Technological Disruption That Diminishes Electric Vehicle Demand: Right now, Electric Vehicles and the long-term drivers of demand are the key drivers of demand for Lithium at the beginning of a long and complicated supply chain. At the same time, the current trends in batteries have tended to favor more Lithium and more Lithium Hydroxide in particular. Albemarle has invested a lot to meet this elevating demand. If technological trends took a different direction and less Lithium is needed in future batteries, this could make previous investments less profitable and fundamentally alter Albemarle’s increasingly optimistic projections. Similarly, any technology that rises in mobility that significantly displaces current EV demand projections could result in much less growth for Albemarle than is currently forecasted.
Conclusion
Albemarle is a leader in its industry, has highly visible revenue that is growing faster than the market, and it is a beneficiary of one of the most significant transformational trends of our time. While this company currently trades at multiples comparable to many peers, I believe its consistent growth and improving prospects will likely lead to a multiple expansion, particularly if the Fed pivots sooner than is currently expected by the dot plot.
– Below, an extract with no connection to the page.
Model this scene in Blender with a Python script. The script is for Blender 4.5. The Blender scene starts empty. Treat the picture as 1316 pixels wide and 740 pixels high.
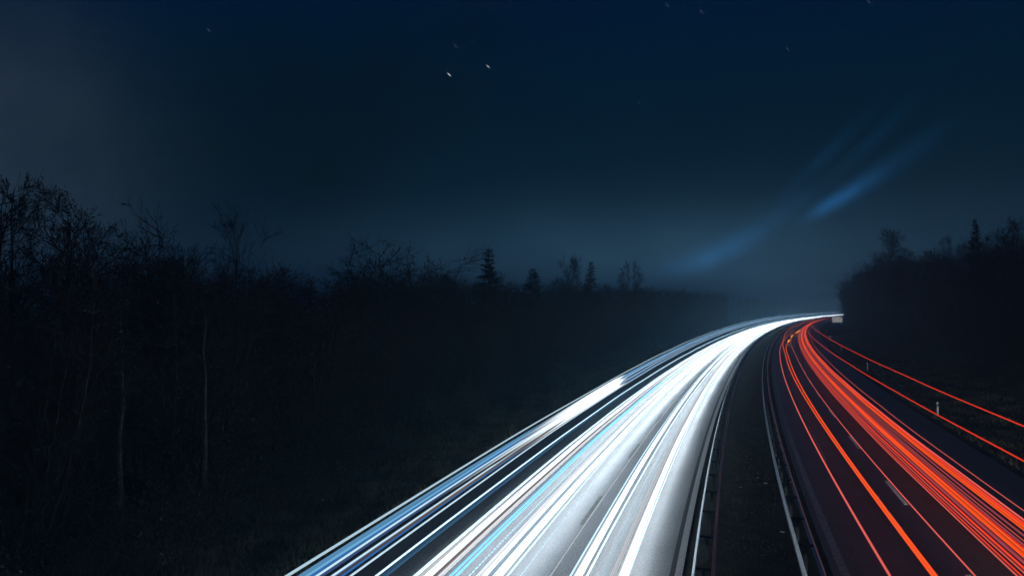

While Albemarle Corporation has certainly been overvalued at times during the last year, it has come back down to Earth over recent months. This name has a lot of advantageous characteristics for surviving the 2023 risk environment. The stock should be poised to continue delivering to shareholders. One of my favorite parts about this company is that the management continues executing capital spending that builds shareholder value. They have built assets for a world that needs their underlying commodity a lot more. The bromine and catalyst segments are “red-headed” stepchildren compared to lithium, but they are strong businesses in their own right. Pick Albemarle Corporation for a “picks and shovels” way to play the increasingly important Energy Transition and decarbonization of the global economy.